***** Data
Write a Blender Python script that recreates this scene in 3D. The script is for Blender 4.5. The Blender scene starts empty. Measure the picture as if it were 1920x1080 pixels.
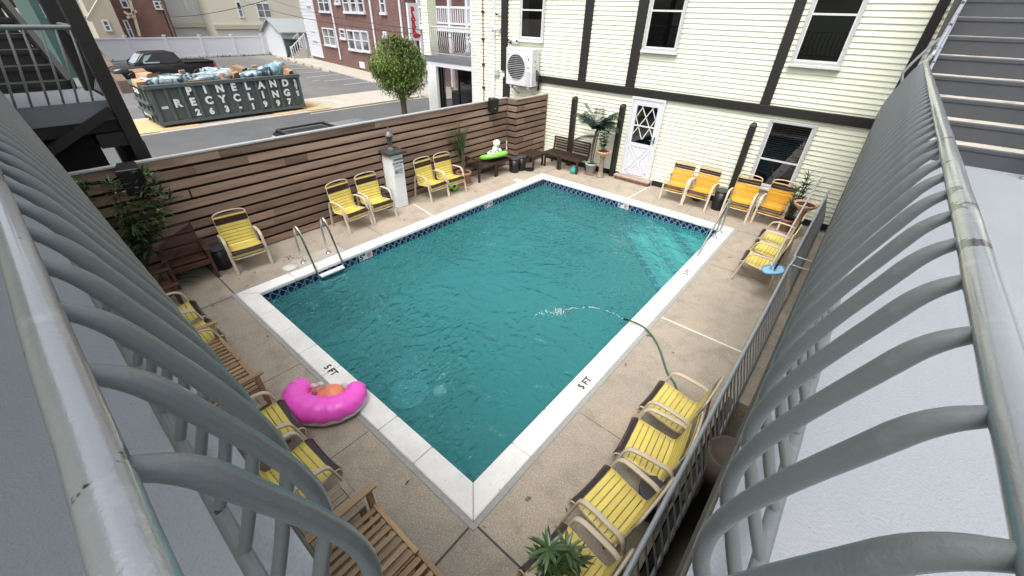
import bpy, math, random
from mathutils import Vector, Matrix
import numpy as np
R = math.radians
random.seed(7)
sc = bpy.context.scene
COL = sc.collection
# ---------------------------------------------------------------- camera, sky, sun, exposure
CAM_C = Vector((1.40831663, -1.26503956, 3.96622651))
CAM_F = 753.310256
yaw, pit, rol = 6.82579376e-01, 5.99383717e-01, -3.12484105e-02
_f = Vector((-math.sin(yaw)*math.cos(pit), math.cos(yaw)*math.cos(pit), -math.sin(pit)))
_r = Vector((math.cos(yaw), math.sin(yaw), 0)); _d = _f.cross(_r)
_r2 = math.cos(rol)*_r + math.sin(rol)*_d; _d2 = -math.sin(rol)*_r + math.cos(rol)*_d
cam = bpy.data.cameras.new('camera'); camo = bpy.data.objects.new('camera', cam); COL.objects.link(camo)
cam.sensor_fit = 'HORIZONTAL'; cam.sensor_width = 36; cam.lens = 36*CAM_F/1920
cam.clip_start = 0.02; cam.clip_end = 2000
M = Matrix.Identity(4)
for i in range(3):
    M[i][0] = _r2[i]; M[i][1] = -_d2[i]; M[i][2] = -_f[i]; M[i][3] = CAM_C[i]
camo.matrix_world = M
sc.camera = camo
SUN_EL, SUN_AZ = R(62), R(165)      # azimuth clockwise from +Y
world = bpy.data.worlds.new('World'); sc.world = world; world.use_nodes = True
nt = world.node_tree; nt.nodes.clear()
sky = nt.nodes.new('ShaderNodeTexSky'); sky.sky_type = 'NISHITA'; sky.sun_disc = False
sky.sun_elevation = SUN_EL; sky.sun_rotation = SUN_AZ; sky.dust_density = 6; sky.air_density = 1.2; sky.ozone_density = 1.0
hs = nt.nodes.new('ShaderNodeHueSaturation'); hs.inputs['Saturation'].default_value = 0.30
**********
Directions for this task
Using the data above, write out every line exactly, leaving the images behind.

Answer to the exercise
Write a Blender Python script that recreates this scene in 3D. The script is for Blender 4.5. The Blender scene starts empty. Measure the picture as if it were 1920x1080 pixels.
import bpy, math, random
from mathutils import Vector, Matrix
import numpy as np
R = math.radians
random.seed(7)
sc = bpy.context.scene
COL = sc.collection
# ---------------------------------------------------------------- camera, sky, sun, exposure
CAM_C = Vector((1.40831663, -1.26503956, 3.96622651))
CAM_F = 753.310256
yaw, pit, rol = 6.82579376e-01, 5.99383717e-01, -3.12484105e-02
_f = Vector((-math.sin(yaw)*math.cos(pit), math.cos(yaw)*math.cos(pit), -math.sin(pit)))
_r = Vector((math.cos(yaw), math.sin(yaw), 0)); _d = _f.cross(_r)
_r2 = math.cos(rol)*_r + math.sin(rol)*_d; _d2 = -math.sin(rol)*_r + math.cos(rol)*_d
cam = bpy.data.cameras.new('camera'); camo = bpy.data.objects.new('camera', cam); COL.objects.link(camo)
cam.sensor_fit = 'HORIZONTAL'; cam.sensor_width = 36; cam.lens = 36*CAM_F/1920
cam.clip_start = 0.02; cam.clip_end = 2000
M = Matrix.Identity(4)
for i in range(3):
    M[i][0] = _r2[i]; M[i][1] = -_d2[i]; M[i][2] = -_f[i]; M[i][3] = CAM_C[i]
camo.matrix_world = M
sc.camera = camo
SUN_EL, SUN_AZ = R(62), R(165)      # azimuth clockwise from +Y
world = bpy.data.worlds.new('World'); sc.world = world; world.use_nodes = True
nt = world.node_tree; nt.nodes.clear()
sky = nt.nodes.new('ShaderNodeTexSky'); sky.sky_type = 'NISHITA'; sky.sun_disc = False
sky.sun_elevation = SUN_EL; sky.sun_rotation = SUN_AZ; sky.dust_density = 6; sky.air_density = 1.2; sky.ozone_density = 1.0
hs = nt.nodes.new('ShaderNodeHueSaturation'); hs.inputs['Saturation'].default_value = 0.30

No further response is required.